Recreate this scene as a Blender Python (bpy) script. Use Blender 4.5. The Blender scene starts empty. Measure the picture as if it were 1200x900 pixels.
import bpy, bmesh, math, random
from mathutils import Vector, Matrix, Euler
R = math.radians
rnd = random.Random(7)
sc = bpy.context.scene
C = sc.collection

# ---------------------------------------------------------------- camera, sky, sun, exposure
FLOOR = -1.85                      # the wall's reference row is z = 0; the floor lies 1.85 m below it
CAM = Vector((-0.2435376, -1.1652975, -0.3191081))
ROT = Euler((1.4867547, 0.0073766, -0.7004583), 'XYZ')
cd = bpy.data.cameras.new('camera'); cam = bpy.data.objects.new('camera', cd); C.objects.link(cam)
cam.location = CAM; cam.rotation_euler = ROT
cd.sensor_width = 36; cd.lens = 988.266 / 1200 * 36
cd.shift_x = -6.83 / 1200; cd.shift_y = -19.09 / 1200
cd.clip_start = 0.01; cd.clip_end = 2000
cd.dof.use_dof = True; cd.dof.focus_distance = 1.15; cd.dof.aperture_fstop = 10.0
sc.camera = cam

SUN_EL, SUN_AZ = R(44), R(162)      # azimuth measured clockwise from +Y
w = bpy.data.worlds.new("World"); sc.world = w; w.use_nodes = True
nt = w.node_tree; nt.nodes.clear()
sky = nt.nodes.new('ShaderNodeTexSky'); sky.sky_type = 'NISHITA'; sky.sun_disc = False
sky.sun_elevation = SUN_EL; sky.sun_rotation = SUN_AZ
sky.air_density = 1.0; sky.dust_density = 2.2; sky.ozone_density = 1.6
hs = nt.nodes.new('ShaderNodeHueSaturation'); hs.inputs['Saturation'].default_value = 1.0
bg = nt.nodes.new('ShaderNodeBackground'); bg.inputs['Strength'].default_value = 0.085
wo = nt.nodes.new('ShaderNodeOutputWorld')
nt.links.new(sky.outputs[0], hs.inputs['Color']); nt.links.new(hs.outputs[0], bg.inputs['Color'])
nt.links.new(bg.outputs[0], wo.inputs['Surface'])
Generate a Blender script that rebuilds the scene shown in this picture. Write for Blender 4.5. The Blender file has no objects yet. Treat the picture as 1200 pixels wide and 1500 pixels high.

■ ■ ■ ■ ■ ■ ■

**Short task:**
Please reproduce every line of the material word for word.

**Complete answer:**
Recreate this scene as a Blender Python (bpy) script. Use Blender 4.5. The Blender scene starts empty. Measure the picture as if it were 1200x900 pixels.
import bpy, bmesh, math, random
from mathutils import Vector, Matrix, Euler
R = math.radians
rnd = random.Random(7)
sc = bpy.context.scene
C = sc.collection

# ---------------------------------------------------------------- camera, sky, sun, exposure
FLOOR = -1.85                      # the wall's reference row is z = 0; the floor lies 1.85 m below it
CAM = Vector((-0.2435376, -1.1652975, -0.3191081))
ROT = Euler((1.4867547, 0.0073766, -0.7004583), 'XYZ')
cd = bpy.data.cameras.new('camera'); cam = bpy.data.objects.new('camera', cd); C.objects.link(cam)
cam.location = CAM; cam.rotation_euler = ROT
cd.sensor_width = 36; cd.lens = 988.266 / 1200 * 36
cd.shift_x = -6.83 / 1200; cd.shift_y = -19.09 / 1200
cd.clip_start = 0.01; cd.clip_end = 2000
cd.dof.use_dof = True; cd.dof.focus_distance = 1.15; cd.dof.aperture_fstop = 10.0
sc.camera = cam

SUN_EL, SUN_AZ = R(44), R(162)      # azimuth measured clockwise from +Y
w = bpy.data.worlds.new("World"); sc.world = w; w.use_nodes = True
nt = w.node_tree; nt.nodes.clear()
sky = nt.nodes.new('ShaderNodeTexSky'); sky.sky_type = 'NISHITA'; sky.sun_disc = False
sky.sun_elevation = SUN_EL; sky.sun_rotation = SUN_AZ
sky.air_density = 1.0; sky.dust_density = 2.2; sky.ozone_density = 1.6
hs = nt.nodes.new('ShaderNodeHueSaturation'); hs.inputs['Saturation'].default_value = 1.0
bg = nt.nodes.new('ShaderNodeBackground'); bg.inputs['Strength'].default_value = 0.085
wo = nt.nodes.new('ShaderNodeOutputWorld')
nt.links.new(sky.outputs[0], hs.inputs['Color']); nt.links.new(hs.outputs[0], bg.inputs['Color'])
nt.links.new(bg.outputs[0], wo.inputs['Surface'])
Generate a Blender script that rebuilds the scene shown in this picture. Write for Blender 4.5. The Blender file has no objects yet. Treat the picture as 1200 pixels wide and 1500 pixels high.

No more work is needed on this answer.